If nothing else, we’re big believers in showing up to the leave management process as human beings, first and foremost. Building strong relationships between your HR team and the employees whose work lives they’re tasked with supporting is the best way to do that — and there’s no reason not to start during the hiring process.

Don’t hesitate to change

This might be the most crucial point out of all of this: leave policies are not really “set it and forget it” things, at least not if they’re any good, and definitely not if they’re going to give your company a competitive edge in the market of job candidates. A truly exceptional paid leave policy is one that reflects the current needs and expectations of workers — and those are constantly changing. All the listening and learning you’ve been doing during the hiring process? Let it actually inform the evolution of your leave policies.
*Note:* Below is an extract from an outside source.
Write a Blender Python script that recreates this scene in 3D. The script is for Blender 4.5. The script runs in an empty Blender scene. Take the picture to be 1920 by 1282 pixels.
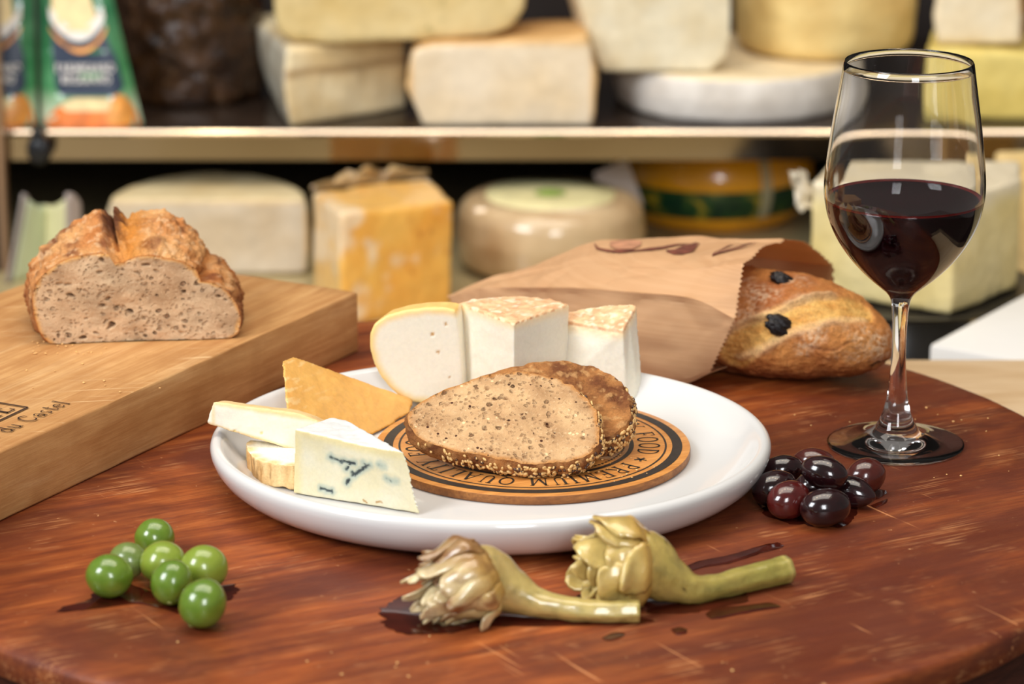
import bpy, bmesh, math, random
import numpy as np
from mathutils import Vector, Matrix, noise
from mathutils.bvhtree import BVHTree

scene = bpy.context.scene
COL = scene.collection
PI = math.pi

# ------------------------------------------------------------------ camera
F = 6000.0                      # focal length in pixels of the 1920 x 1282 frame
PIT = math.radians(16.46)
CAM = np.array([0.0, -1.785, 0.59])
cam_data = bpy.data.cameras.new('camera')
cam = bpy.data.objects.new('camera', cam_data)
COL.objects.link(cam)
cam.location = CAM
cam.rotation_euler = (PI / 2 - PIT, 0, 0)
cam_data.sensor_width = 36.0
cam_data.lens = F / 1920 * 36
cam_data.clip_start = 0.05
cam_data.dof.use_dof = True
cam_data.dof.focus_distance = 1.80
cam_data.dof.aperture_fstop = 7.0
scene.camera = cam

# ------------------------------------------------------------------ world, lights, exposure
world = bpy.data.worlds.new('shop_light')
scene.world = world
world.use_nodes = True
wb = world.node_tree.nodes['Background']
wb.inputs[0].default_value = (1.0, 0.93, 0.86, 1)
wb.inputs[1].default_value = 0.16


def area(name, loc, target, sx, sy, power, color):
    d = bpy.data.lights.new(name, 'AREA')
    d.shape = 'RECTANGLE'
    d.size, d.size_y = sx, sy
    d.energy = power
    d.color = color
    o = bpy.data.objects.new(name, d)
    COL.objects.link(o)
    o.location = loc
    o.rotation_euler = (Vector(target) - Vector(loc)).to_track_quat('-Z', 'Y').to_euler()
    return o


area('window_light', (-1.9, -1.45, 1.75), (0, 0.1, 0), 1.0, 1.2, 66, (0.92, 0.96, 1.0))
area('doorway_light', (0.5, -3.1, 1.45), (0.1, 0.6, -0.05), 0.7, 1.2, 44, (0.95, 0.97, 1.0))
area('ceiling_light', (-0.1, 0.0, 2.3), (-0.05, 0.25, 0), 2.4, 1.5, 46, (1.0, 0.93, 0.83))
for bx_, by_ in ((-0.75, -0.25), (-0.45, -0.05), (-0.15, 0.12), (0.2, 0.1), (0.5, -0.08), (0.8, -0.3)):
    d = bpy.data.lights.new('ceiling_bulb', 'POINT')
    d.energy = 2.2
    d.color = (1.0, 0.76, 0.46)
    d.shadow_soft_size = 0.035
    o = bpy.data.objects.new('ceiling_bulb', d)
    COL.objects.link(o)
    o.location = (bx_, by_, 1.75)
scene.view_settings.view_transform = 'Standard'
scene.view_settings.look = 'None'
scene.view_settings.gamma = 1
scene.view_settings.use_curve_mapping = False
scene.view_settings.exposure = 0.08

# ------------------------------------------------------------------ measuring helpers
RX = np.array([1.0, 0, 0])
FW = np.array([0, math.cos(PIT), -math.sin(PIT)])
UP = np.array([0, math.sin(PIT), math.cos(PIT)])


def ray(x, y):
    return FW + RX * ((x - 960) / F) + UP * ((641 - y) / F)


def U(x, y, z=0.0):
    """point at height z"""
    d = ray(x, y)
    return CAM + d * ((z - CAM[2]) / d[2])


def V(x, y, Y):
    """point at depth Y"""
    d = ray(x, y)
    return CAM + d * ((Y - CAM[1]) / d[1])


def L(r, g, b):
    f = lambda c: ((c / 255 + 0.055) / 1.055) ** 2.4 if c > 10 else c / 255 / 12.92
    return np.array([f(r), f(g), f(b)])


def lerp(a, b, t):
    return a + (b - a) * t


def clamp(t, a=0.0, b=1.0):
    return a if t < a else b if t > b else t


def sstep(a, b, t):
    t = clamp((t - a) / (b - a))
    return t * t * (3 - 2 * t)


def N1(p, s):
    return noise.noise(Vector((p[0] * s, p[1] * s, p[2] * s)))


def FB(p, s, o=4):
    return noise.fractal(Vector((p[0] * s, p[1] * s, p[2] * s)), 1.0, 2.0, o)


def VO(p, s):
    return noise.voronoi(Vector((p[0] * s, p[1] * s, p[2] * s)))[0]


# ------------------------------------------------------------------ object helpers
ROOT = {}


def tag(o, label=None, cat=None, group=None, kind=None):
    if label: o['label'] = label
    if cat: o['category'] = cat
    if group: o['group'] = group
    if kind: o['kind'] = kind
    return o


def thing(name, loc, label, cat, group=None, kind=None):
    o = bpy.data.objects.new(name, None)
    o.empty_display_size = 0.01
    COL.objects.link(o)
    o.location = loc
    ROOT[o.name] = np.array(loc, float)
    return tag(o, label, cat, group, kind)


def mk(name, verts, faces, mat, parent=None, smooth=True, cols=None, origin=None, angle=None, recalc=True):
    v = np.array(verts, float)
    if parent is not None:
        base = ROOT[parent.name]
    elif origin is not None:
        base = np.array(origin, float)
    else:
        base = np.array([(v[:, 0].min() + v[:, 0].max()) / 2, (v[:, 1].min() + v[:, 1].max()) / 2, v[:, 2].min()])
    me = bpy.data.meshes.new(name)
    me.from_pydata((v - base).tolist(), [], [list(map(int, f)) for f in faces])
    me.validate()
    if recalc:
        b_ = bmesh.new(); b_.from_mesh(me)
        bmesh.ops.recalc_face_normals(b_, faces=b_.faces)
        b_.to_mesh(me); b_.free()
    if smooth:
        me.polygons.foreach_set('use_smooth', [True] * len(me.polygons))
    if angle is not None:
        me.set_sharp_from_angle(angle=math.radians(angle))
    if cols is not None:
        a = me.color_attributes.new('Col', 'FLOAT_COLOR', 'POINT')
        c = np.ones((len(v), 4))
        c[:, :3] = cols
        a.data.foreach_set('color', c.ravel())
    me.materials.append(mat)
    o = bpy.data.objects.new(name, me)
    COL.objects.link(o)
    if parent is not None:
        o.parent = parent
    else:
        o.location = base
    ROOT[o.name] = base
    return o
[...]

Be transparent and don’t shy away from sharing openly

As your leave policy evolves, don’t hesitate to share changes publicly! You might think that no one outside your company cares that you made a change to your policies, but hey, we’re fans of any opportunity to demonstrate your company’s best behavior. If you really want to establish your company as a workplace worth getting onboard with, nothing helps like a little bragging on social media that not only do you have a killer leave policy, but you’re perpetually examining and evolving how you support employees. From a brand image standpoint (and in recruiting, make no mistake, brand image is at least half the battle), the value of getting to tell everyone that you’ve, let’s say, added paid leave for employees undergoing fertility treatments will likely far outweigh whatever it costs you.